With Serbia into Exile (MELROSE) is a book that will suffer little from the fact that its tragic tale has already been told by several other pens. Mr. FORTIER JONES, the writer, has much that is fresh to say, and a very fresh and vigorous way of saying it. His book and himself are both American of the best kind—which is to say, wonderfully resourceful, observant, sympathetic and alive. From a newspaper flung away by a stranger on the Broadway Express, Mr. JONES first became aware that men were wanted for relief work in Serbia, and "in an hour I had become part of the expedition." That is a phrase characteristic of the whole book. Though the matter of it is the story, "incredibly hideous and incredibly heroic," of a nation going into exile, Mr. JONES has always a keen eye for the picturesque and even humorous aspects of the tragedy; he has a quick sense of the effective which enables him to touch in many haunting pictures—the delusive peace of a sunny Autumn day among the Bosnian mountains; the face of KING PETER seen for a moment by lamplight amid a crowd of refugees; and countless others. More than a passing mention also is due to the many quite admirable snapshots with which the volume is illustrated. The author seems successfully to have communicated his own gifts of observation and selection to his camera, an instrument only too apt to betray those who look to it for support. One is glad for many reasons to think that our American cousins will read this book.


The Man in the Fog (HEATH, CRANTON) is a book that I find exceedingly hard to classify. Its author, Mr. HARRY TIGHE, has several previous stories to his credit, all of which seem to have moved the critics to pleasant sayings. But for my own part I have frankly to confess that I found The Man in the Fog somewhat wheezy company.
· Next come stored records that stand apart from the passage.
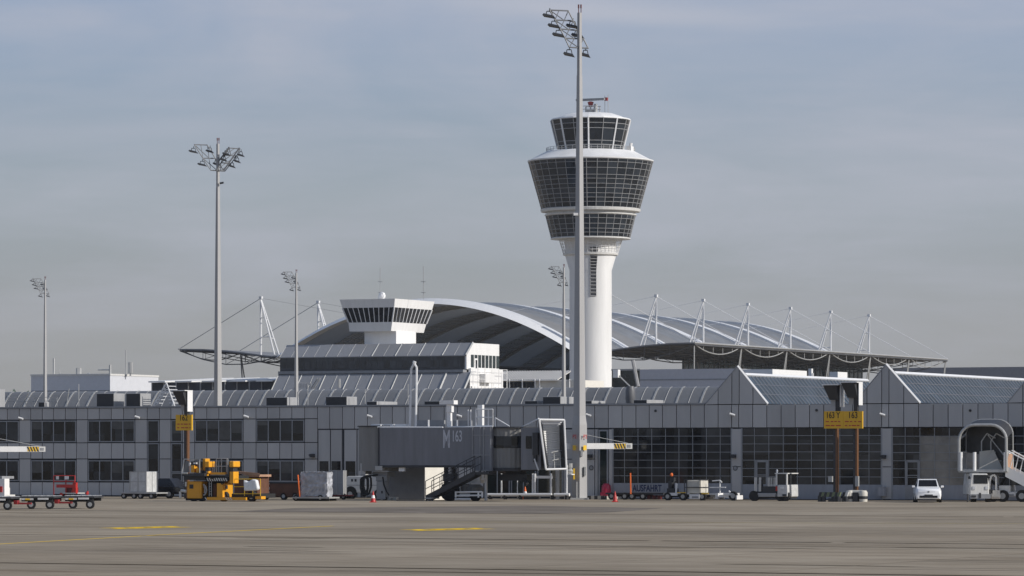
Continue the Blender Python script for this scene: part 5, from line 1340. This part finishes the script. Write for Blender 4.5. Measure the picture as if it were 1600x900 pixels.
m.hexa([(xx-.35, -.1+d2*.45, z0), (xx, -.1+d2*.45, z0), (xx, -.1+d2, z0), (xx-.35, -.1+d2, z0), (xx-.35, -.1+d2*.75, z1), (xx, -.1+d2*.75, z1), (xx, -.1+d2, z1), (xx-.35, -.1+d2, z1)]); m.build('rear_body', M['yellow'], Yl, bevel=.03)
m = MB(); m.box((xx+.001, .25, FY.z(764, 350)), (xx+.012, .55, FY.z(758, 350))); m.build('fleet_mark', M['dark'], Yl)
pbox(Yl, FY, 'side_cover', M['brown'], (333, 338, 756, 776, .2, 2.0))
pbox(Yl, FY, 'lower_beam', M['yellow'], (323, 384, 777, 781.5, -.1, .5), (399, 408, 775.5, 780, -.1, .5))
m = MB()
for a in (319.5, 351.5, 355, 358.5):
    x = FY.x(a, -.12); z0, z1 = FY.z(781, a), FY.z(777.2, a); m.add([(x+.12, -.11, z0), (x+.2, -.11, z0), (x+.08, -.11, z1), (x, -.11, z1)], [(0,1,2,3)])
m.build('beam_stripe', M['cream'], Yl)
m = MB(); FY.box(m, 290, 322, 778, 782, .1, 2.2); FY.box(m, 362, 406, 771.5, 778, .1, 2.2); m.build('chassis', M['black'], Yl)
m = MB(); m.path([FY.p(318, 757, -.1), FY.p(321.5, 760, -.1), FY.p(323, 766, -.1), FY.p(321, 772, -.1), FY.p(318, 774, -.1)], .05); m.path([FY.p(318.5, 760, -.1), FY.p(320.5, 763, -.1), FY.p(319.5, 770, -.1)], .04); m.build('hose_loop', M['midgrey'], Yl)
m = MB(); m.tube(FY.p(290.5, 753, -.1), FY.p(290.5, 760, -.1), .06); m.tube(FY.p(283, 766.5, 0), FY.p(291, 767.5, 0), .1); m.tube(FY.p(281.5, 768, 0), FY.p(282, 778, 0), .08); m.build('side_fitting', M['offwhite'], Yl)
m = MB()
for v in (748.5, 760.5, 771.5): m.tube(FY.p(365, v, -.15), FY.p(407, v, -.15), .025)
for u in (382, 395, 407): m.tube(FY.p(u, 748.5, -.15), FY.p(u, 775, -.15), .02)
m.build('guard_rail', M['hazy'], Yl)
m = MB()
for u in (327, 330.5): m.tube(FY.p(u, 776, -.05), FY.p(u, 752, -.05), .025)
for v in (756, 760, 764, 768, 772): m.tube(FY.p(327, v, -.05), FY.p(330.5, v, -.05), .02)
m.build('ladder', M['galv'], Yl)
m = MB(); FY.box(m, 304, 312, 755, 760, -.012, -.001); FY.box(m, 304, 312, 762, 775, -.012, -.001); m.build('service_hatch', M['yellow'], Yl)
m = MB(); FY.box(m, 313, 316, 735, 744, -.15, .2); FY.box(m, 352, 358, 741, 746, -.1, .3); m.build('hydraulic_unit', M['dark'], Yl)
m = MB(); m.path([FY.p(326, 744, -.1), FY.p(332, 748, -.15), FY.p(340, 743, -.1)], .03); m.path([FY.p(344, 752, -.12), FY.p(347, 757, -.15), FY.p(352, 752, -.1)], .03); m.build('cable_loop', M['black'], Yl)
wheels(Yl, FY, (303, 350, 394), .33, (.3, 2.0), .3); wheels(Yl, FY, (316,), .28, (.3, 2.), .3)
t, Fm = Tg('boxed_cargo', 'brown boxed cargo under a pale cover on the rear deck of the loader', 'cargo', 386, 782.5, 25)
pbox(t, Fm, 'boxes', M['brown'], (366, 402, 742, 771, .4, 2.0)); m = MB(); a = [Fm.p(368, 737, .2), Fm.p(406, 740.5, .2), Fm.p(406, 740.5, 2.2), Fm.p(372, 737, 2.2)]; m.hexa([Vector(p)-Vector((0, 0, .12)) for p in a]+[Vector(p)+Vector((0, 0, .05)) for p in a]); m.build('cover', M['card'], t); pbox(t, Fm, 'carton', M['card'], (380, 405, 741.5, 745, .25, 1.9))
t, Fm = Tg('cargo_bag', 'crumpled white sack hanging on the side of the loader', 'sack', 391, 784.2, 25)
m = MB(); pts = [(380, 750), (387, 753), (394, 748.5), (400, 750), (403, 764), (400, 766.5), (381, 767)]; m.prism([(Fm.x(u), Fm.z(v, u)) for u, v in pts], -.02, .35); m.build('body', M['bag'], t, bevel=.08)

# brown bulk trailer
t, Fm = Tg('tipper_trailer', 'dull brown low trailer behind the yellow loader', 'trailer', 440, 781, 25)
pbox(t, Fm, 'tub', M['brown'], (421, 468, 755, 776, 0, 1.8)); pbox(t, Fm, 'rim', M['dark'], (420, 469, 753.5, 755.5, -.05, 1.85)); pbox(t, Fm, 'red_nose', M['dred'], (412, 422, 757, 768, 0, 1.2)); pbox(t, Fm, 'lamp', M['white'], (416, 420.5, 761, 765, -.06, -.0)); pbox(t, Fm, 'chassis', M['black'], (410, 466, 771, 777, .2, 1.5)); wheels(t, Fm, (415, 444, 462), .24, (.1, 1.6), .2)

# white van behind, hose machine
t, Fm = Tg('van', 'white utility van partly hidden behind the black hoses', 'van', 562, 779.5, 25)
m = MB(); x0, x1 = Fm.x(540), Fm.x(600); z1 = Fm.z(744, 560); m.prism([(x0, .42), (x0, z1-.1), (x0+.15, z1), (x1, z1), (x1, .42)], 0, 1.8); vb_ = m.build('body', M['offwhite'], t, bevel=.04)
pbox(t, Fm, 'rear_window', M['dark'], (548.5, 551.5, 748.5, 752.5, -.012, -.001), (554, 557, 748.5, 752.5, -.012, -.001)); m = MB(); m.box((x0, -.015, Fm.z(758.5, 560)), (x1, -.001, Fm.z(757.7, 560))); m.build('body_line', M['grey'], t); m = MB(); m.tube((Fm.x(548), -.02, .4), (Fm.x(548), .05, .4), .46, 18); m.build('wheel_arch', M['black'], t); wheels(t, Fm, (548, 592), .33, (.05, 1.7), .2)
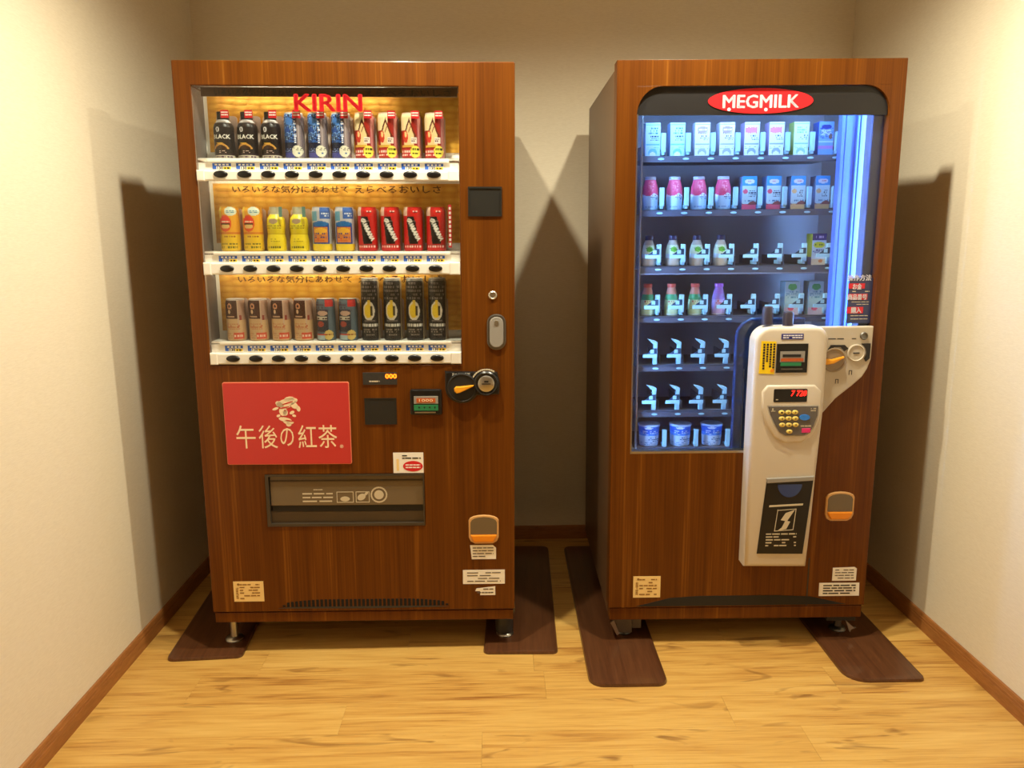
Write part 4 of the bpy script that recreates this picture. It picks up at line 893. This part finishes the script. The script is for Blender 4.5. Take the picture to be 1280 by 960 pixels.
K_cup = [('cup_body', round_body('cup_body', [(.030, 0), (.032, .003), (.0365, .068), (.038, .069), (.038, .074), (.036, .075)], a, (200, 216, 240)))]
def put(row, idx, parts, name, desc, cat, x=None):
    place(None, name, parts, R_MW, R_ROT, RX[idx] if x is None else x, YF+.026, RZ[row], desc, cat, 'dairy drinks on shelf %d of the blue-lit machine' % (row+1))
PL = 'blue-lit machine'
T0 = [(K_c1, 'pale blue milk carton, leftmost on top shelf'), (K_c1, 'pale blue milk carton, second on top shelf'), (K_c2, 'white carton with purple dome, third on top shelf'), (K_c2, 'white carton with purple dome, fourth on top shelf'),
      (K_c3, 'white and pink carton, fifth on top shelf'), (K_c3, 'white and pink carton, sixth on top shelf, beside green one'), (K_c4, 'pale green carton with lime side on top shelf'), (K_c5, 'deep blue carton, rightmost on top shelf')]
for i, (k, d) in enumerate(T0): put(0, i, k, 'milk_carton', d+' of '+PL, 'carton')
for i in range(4): put(1, i, K_pink, 'yogurt_bottle', f'pink yogurt bottle with pale cap, {ordinal(i, 4)} of four on second shelf', 'bottle')
for i in range(4): put(1, 4+i, K_y1 if i < 2 else K_y2, 'yogurt_carton', ['blue carton with strawberry print, beside last pink bottle', 'blue carton with strawberry print, nearer the lamp', 'blue carton with beige print, second from right on second shelf', 'blue carton with beige print at right end of second shelf'][i], 'carton')
for i in range(4): put(2, i, K_bean, 'soy_bottle', f'small bottle with dark cap and green label, {ordinal(i, 4)} of four on third shelf', 'bottle')
put(2, 7, K_c6, 'juice_carton', 'purple and yellow carton alone at right end of third shelf', 'carton')
for i in range(3): put(3, i, K_veg, 'juice_bottle', f'red capped bottle with green band, {ordinal(i, 3)} of three on fourth shelf', 'bottle')
put(3, 3, K_grape, 'juice_bottle', 'lilac bottle with purple cap on fourth shelf', 'bottle')
for i in range(2): put(3, 6+i, K_c7, 'yogurt_carton', ['pale carton with green blot, left of the pair on fourth shelf', 'pale carton with green blot at right end of fourth shelf'][i], 'carton')
for i, x in enumerate(CX): put(6, i, K_cup, 'yogurt_cup', f'blue and white yogurt cup, {["leftmost", "middle", "rightmost"][i]} of three on the bottom shelf', 'cup', x)
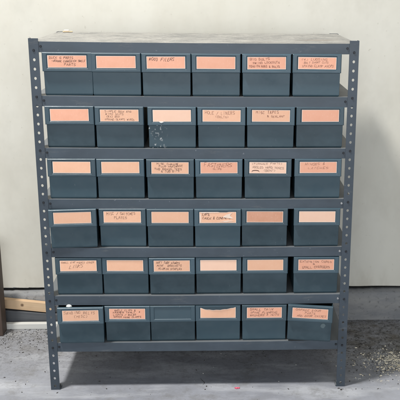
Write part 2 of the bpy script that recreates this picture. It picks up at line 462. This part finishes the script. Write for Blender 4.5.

The Man of the title was a kind of Northern Joseph, dismissed from a promising partnership with Potiphar after a domestic intrigue on the lines of the original. The fog happens when, years later, he meets the daughter of Mrs. Potiphar returning to her mother's house, and (at the risk of the poor girl catching her death) detains her on the front step with foggy allusions to the mysterious past. I may mention that his own conduct in the interval had been such as I can only regard as a lamentable relapse from the altitude of the earlier chapters. But it is all vastly serious—it would perhaps be unkind to say sententious—and wholly unruffled by the faintest suggestion of comedy. For which reason I should never be startled to learn that HARRY TIGHE was either youthful, Scotch, or female (or indeed, for that matter, all three). In any case I can only hope that he, or she, will not resent my parting advice to cultivate a somewhat lighter touch, and the selection of such words as come easily from the tongue. Some of the dialogue in the present book is painfully unhuman.


"GOD BLESS THE OLD WOMAN! SHE IS THOUGHTFUL. I TOLD 'ER THERE WAS ICE IN THE TRENCHES THE LARST TIME I WROTE, AND I'M BLEST IF SHE 'ASN'T SENT ME A PAIR OF SKATES!"


A Great Problem Solved.

Some carry their season tickets in their hat-bands, others fasten them on their wrists, others wear them attached to cords. A correspondent writes:—

"In my own overcoat I find an ingenious arrangement excellently suited for the purpose of carrying a season ticket, so that it shall be at once secure and easily accessible. The tailor has made a horizontal slit, about two-and-a-half inches wide, in the right side of the coat, and cunningly inserted a small rectangular bag or pouch of linen, the whole thing being strongly stitched and neatly finished off with a flap. It makes an admirable receptacle for a season ticket of ordinary dimensions, and I recommend this contrivance to those who may not be acquainted with it."


"Well-fed as we are at home, and conscious that the men who are fighting our battles are the best provisioned forces who ever took the field, we can contemplate the continuance of the coldest weather for twenty years with equanimity."—Daily Chronicle.

Or even for the duration of the War.